Records from a collection:

────────────────────

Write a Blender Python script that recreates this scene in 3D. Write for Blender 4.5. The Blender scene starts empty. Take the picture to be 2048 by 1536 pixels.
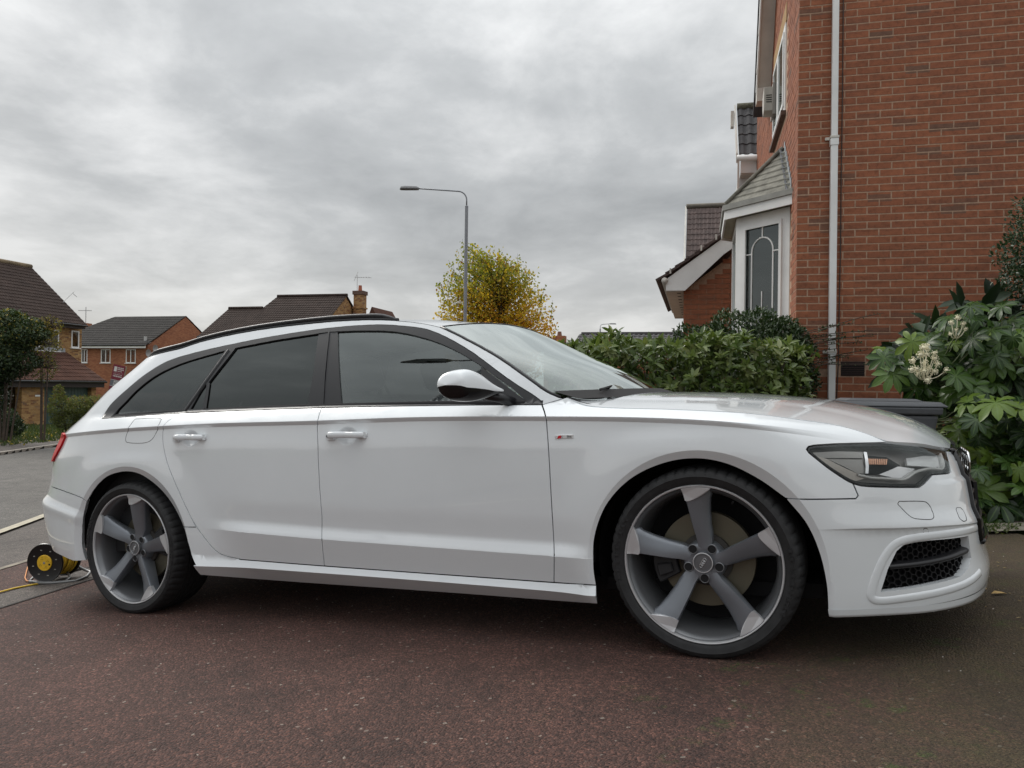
import bpy, bmesh, math, random
import numpy as np
from mathutils import Vector, Matrix, Euler
from mathutils.geometry import delaunay_2d_cdt
random.seed(7); rng = np.random.default_rng(7)
scene = bpy.context.scene
COL = scene.collection
# ---------------------------------------------------------------- camera
cam_d = bpy.data.cameras.new('camera'); cam = bpy.data.objects.new('camera', cam_d); COL.objects.link(cam)
cam_d.sensor_width = 36.0; cam_d.lens = 36.0*1538/2048; cam_d.clip_start = 0.05; cam_d.clip_end = 900
cam.matrix_world = Matrix(((0.99992,-0.013,0.0,0),(-0.00005,-0.0039,-0.99999,0),(0.013,0.99991,-0.0039,1.0),(0,0,0,1)))
scene.camera = cam
# ---------------------------------------------------------------- sky and sun
def build_world():
    w = bpy.data.worlds.new('World'); scene.world = w; w.use_nodes = True
    nt = w.node_tree; N = nt.nodes; Lk = nt.links; N.clear()
    out = N.new('ShaderNodeOutputWorld'); bg = N.new('ShaderNodeBackground'); Lk.new(bg.outputs[0], out.inputs[0])
    sky = N.new('ShaderNodeTexSky'); sky.sky_type = 'NISHITA'; sky.sun_disc = False
    sky.sun_elevation = math.radians(32); sky.sun_rotation = math.radians(-52)
    tc = N.new('ShaderNodeTexCoord')
    sep = N.new('ShaderNodeSeparateXYZ'); Lk.new(tc.outputs['Generated'], sep.inputs[0])
    def M(op, a, b=None, c=None, clamp=False):
        n = N.new('ShaderNodeMath'); n.operation = op; n.use_clamp = clamp
        for i, v in enumerate((a, b, c)):
            if v is None: continue
            if isinstance(v, (int, float)): n.inputs[i].default_value = v
            else: Lk.new(v, n.inputs[i])
        return n.outputs[0]
    z = M('MAXIMUM', sep.outputs[2], 0.0)
    zz = M('ADD', z, 0.20)
    cb = N.new('ShaderNodeCombineXYZ')
    Lk.new(M('DIVIDE', sep.outputs[0], zz), cb.inputs[0]); Lk.new(M('DIVIDE', sep.outputs[1], zz), cb.inputs[1])
    def noise(scale, det, rough, off, vec=cb.outputs[0], dist=0.0, sc=(1,1,1)):
        mp = N.new('ShaderNodeMapping'); Lk.new(vec, mp.inputs[0]); mp.inputs['Location'].default_value = off
        mp.inputs['Scale'].default_value = sc
        n = N.new('ShaderNodeTexNoise'); Lk.new(mp.outputs[0], n.inputs['Vector'])
        n.inputs['Scale'].default_value = scale; n.inputs['Detail'].default_value = det
        n.inputs['Roughness'].default_value = rough; n.inputs['Distortion'].default_value = dist
        return n.outputs[0]
    big = noise(0.75, 2, 0.5, SKY_OFF1, dist=0.4, sc=(1,.9,1))
    med = noise(1.7, 7, 0.54, SKY_OFF2, dist=0.35, sc=(1,.9,1))
    fin = noise(6.0, 7, 0.62, (1.3, 2.2, 5), dist=0.2, sc=(1,.9,1))
    s = M('ADD', M('ADD', M('MULTIPLY', big, 0.44), M('MULTIPLY', med, 0.46)), M('MULTIPLY', fin, 0.12))
    ramp = N.new('ShaderNodeValToRGB'); Lk.new(s, ramp.inputs[0])
    e = ramp.color_ramp.elements
    e[0].position = 0.385; e[0].color = (0.215, 0.223, 0.228, 1)
    e[1].position = 0.615; e[1].color = (0.50, 0.505, 0.505, 1)
    x = ramp.color_ramp.elements.new(0.51); x.color = (0.325, 0.334, 0.338, 1)
    # pale warm band low on the horizon, brighter overcast zenith
    hor = M('POWER', M('SUBTRACT', 1.0, z, clamp=True), 9.0)
    mixh = N.new('ShaderNodeMixRGB'); Lk.new(M('MULTIPLY', hor, 0.62), mixh.inputs[0]); Lk.new(ramp.outputs[0], mixh.inputs[1])
    mixh.inputs[2].default_value = (0.60, 0.58, 0.55, 1)
    zen = M('ADD', M('MULTIPLY', M('POWER', z, 2.4), 2.9), 1.0)
    cl = N.new('ShaderNodeVectorMath'); cl.operation = 'SCALE'; Lk.new(mixh.outputs[0], cl.inputs[0]); Lk.new(zen, cl.inputs['Scale'])
    sk = N.new('ShaderNodeVectorMath'); sk.operation = 'SCALE'; Lk.new(sky.outputs[0], sk.inputs[0]); sk.inputs['Scale'].default_value = 0.07
    mx = N.new('ShaderNodeMixRGB'); mx.inputs[0].default_value = 0.94
    Lk.new(sk.outputs[0], mx.inputs[1]); Lk.new(cl.outputs[0], mx.inputs[2])
    Lk.new(mx.outputs[0], bg.inputs[0]); bg.inputs[1].default_value = 1.0
SKY_OFF1 = (6.2, 3.9, 0.0); SKY_OFF2 = (5.7, 2.9, 1.0)
build_world()
sun_d = bpy.data.lights.new('sun', 'SUN'); sun = bpy.data.objects.new('sun', sun_d); COL.objects.link(sun)
sun_d.energy = 1.3; sun_d.angle = math.radians(28); sun_d.color = (1.0, 0.96, 0.90)
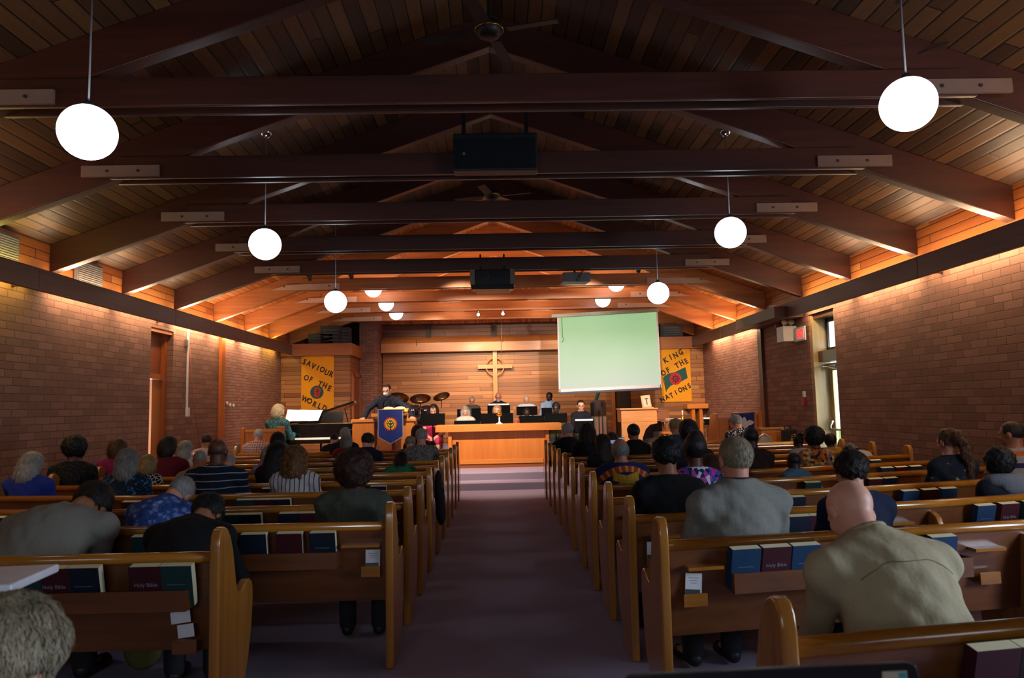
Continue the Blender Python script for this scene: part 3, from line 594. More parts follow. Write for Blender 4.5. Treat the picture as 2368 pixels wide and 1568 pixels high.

────────────────────

WHAT YOU SHOULD DO: Quote the data exactly, leaving every image out of the copy.

WRITTEN REPLY:
Write a Blender Python script that recreates this scene in 3D. Write for Blender 4.5. The Blender scene starts empty. Take the picture to be 2048 by 1536 pixels.
import bpy, bmesh, math, random
import numpy as np
from mathutils import Vector, Matrix, Euler
from mathutils.geometry import delaunay_2d_cdt
random.seed(7); rng = np.random.default_rng(7)
scene = bpy.context.scene
COL = scene.collection
# ---------------------------------------------------------------- camera
cam_d = bpy.data.cameras.new('camera'); cam = bpy.data.objects.new('camera', cam_d); COL.objects.link(cam)
cam_d.sensor_width = 36.0; cam_d.lens = 36.0*1538/2048; cam_d.clip_start = 0.05; cam_d.clip_end = 900
cam.matrix_world = Matrix(((0.99992,-0.013,0.0,0),(-0.00005,-0.0039,-0.99999,0),(0.013,0.99991,-0.0039,1.0),(0,0,0,1)))
scene.camera = cam
# ---------------------------------------------------------------- sky and sun
def build_world():
    w = bpy.data.worlds.new('World'); scene.world = w; w.use_nodes = True
    nt = w.node_tree; N = nt.nodes; Lk = nt.links; N.clear()
    out = N.new('ShaderNodeOutputWorld'); bg = N.new('ShaderNodeBackground'); Lk.new(bg.outputs[0], out.inputs[0])
    sky = N.new('ShaderNodeTexSky'); sky.sky_type = 'NISHITA'; sky.sun_disc = False
    sky.sun_elevation = math.radians(32); sky.sun_rotation = math.radians(-52)
    tc = N.new('ShaderNodeTexCoord')
    sep = N.new('ShaderNodeSeparateXYZ'); Lk.new(tc.outputs['Generated'], sep.inputs[0])
    def M(op, a, b=None, c=None, clamp=False):
        n = N.new('ShaderNodeMath'); n.operation = op; n.use_clamp = clamp
        for i, v in enumerate((a, b, c)):
            if v is None: continue
            if isinstance(v, (int, float)): n.inputs[i].default_value = v
            else: Lk.new(v, n.inputs[i])
        return n.outputs[0]
    z = M('MAXIMUM', sep.outputs[2], 0.0)
    zz = M('ADD', z, 0.20)
    cb = N.new('ShaderNodeCombineXYZ')
    Lk.new(M('DIVIDE', sep.outputs[0], zz), cb.inputs[0]); Lk.new(M('DIVIDE', sep.outputs[1], zz), cb.inputs[1])
    def noise(scale, det, rough, off, vec=cb.outputs[0], dist=0.0, sc=(1,1,1)):
        mp = N.new('ShaderNodeMapping'); Lk.new(vec, mp.inputs[0]); mp.inputs['Location'].default_value = off
        mp.inputs['Scale'].default_value = sc
        n = N.new('ShaderNodeTexNoise'); Lk.new(mp.outputs[0], n.inputs['Vector'])
        n.inputs['Scale'].default_value = scale; n.inputs['Detail'].default_value = det
        n.inputs['Roughness'].default_value = rough; n.inputs['Distortion'].default_value = dist
        return n.outputs[0]
    big = noise(0.75, 2, 0.5, SKY_OFF1, dist=0.4, sc=(1,.9,1))
    med = noise(1.7, 7, 0.54, SKY_OFF2, dist=0.35, sc=(1,.9,1))
    fin = noise(6.0, 7, 0.62, (1.3, 2.2, 5), dist=0.2, sc=(1,.9,1))
    s = M('ADD', M('ADD', M('MULTIPLY', big, 0.44), M('MULTIPLY', med, 0.46)), M('MULTIPLY', fin, 0.12))
    ramp = N.new('ShaderNodeValToRGB'); Lk.new(s, ramp.inputs[0])
    e = ramp.color_ramp.elements
    e[0].position = 0.385; e[0].color = (0.215, 0.223, 0.228, 1)
    e[1].position = 0.615; e[1].color = (0.50, 0.505, 0.505, 1)
    x = ramp.color_ramp.elements.new(0.51); x.color = (0.325, 0.334, 0.338, 1)
    # pale warm band low on the horizon, brighter overcast zenith
    hor = M('POWER', M('SUBTRACT', 1.0, z, clamp=True), 9.0)
    mixh = N.new('ShaderNodeMixRGB'); Lk.new(M('MULTIPLY', hor, 0.62), mixh.inputs[0]); Lk.new(ramp.outputs[0], mixh.inputs[1])
    mixh.inputs[2].default_value = (0.60, 0.58, 0.55, 1)
    zen = M('ADD', M('MULTIPLY', M('POWER', z, 2.4), 2.9), 1.0)
    cl = N.new('ShaderNodeVectorMath'); cl.operation = 'SCALE'; Lk.new(mixh.outputs[0], cl.inputs[0]); Lk.new(zen, cl.inputs['Scale'])
    sk = N.new('ShaderNodeVectorMath'); sk.operation = 'SCALE'; Lk.new(sky.outputs[0], sk.inputs[0]); sk.inputs['Scale'].default_value = 0.07
    mx = N.new('ShaderNodeMixRGB'); mx.inputs[0].default_value = 0.94
    Lk.new(sk.outputs[0], mx.inputs[1]); Lk.new(cl.outputs[0], mx.inputs[2])
    Lk.new(mx.outputs[0], bg.inputs[0]); bg.inputs[1].default_value = 1.0
SKY_OFF1 = (6.2, 3.9, 0.0); SKY_OFF2 = (5.7, 2.9, 1.0)
build_world()
sun_d = bpy.data.lights.new('sun', 'SUN'); sun = bpy.data.objects.new('sun', sun_d); COL.objects.link(sun)
sun_d.energy = 1.3; sun_d.angle = math.radians(28); sun_d.color = (1.0, 0.96, 0.90)
Continue the Blender Python script for this scene: part 3, from line 594. More parts follow. Write for Blender 4.5. Treat the picture as 2368 pixels wide and 1568 pixels high.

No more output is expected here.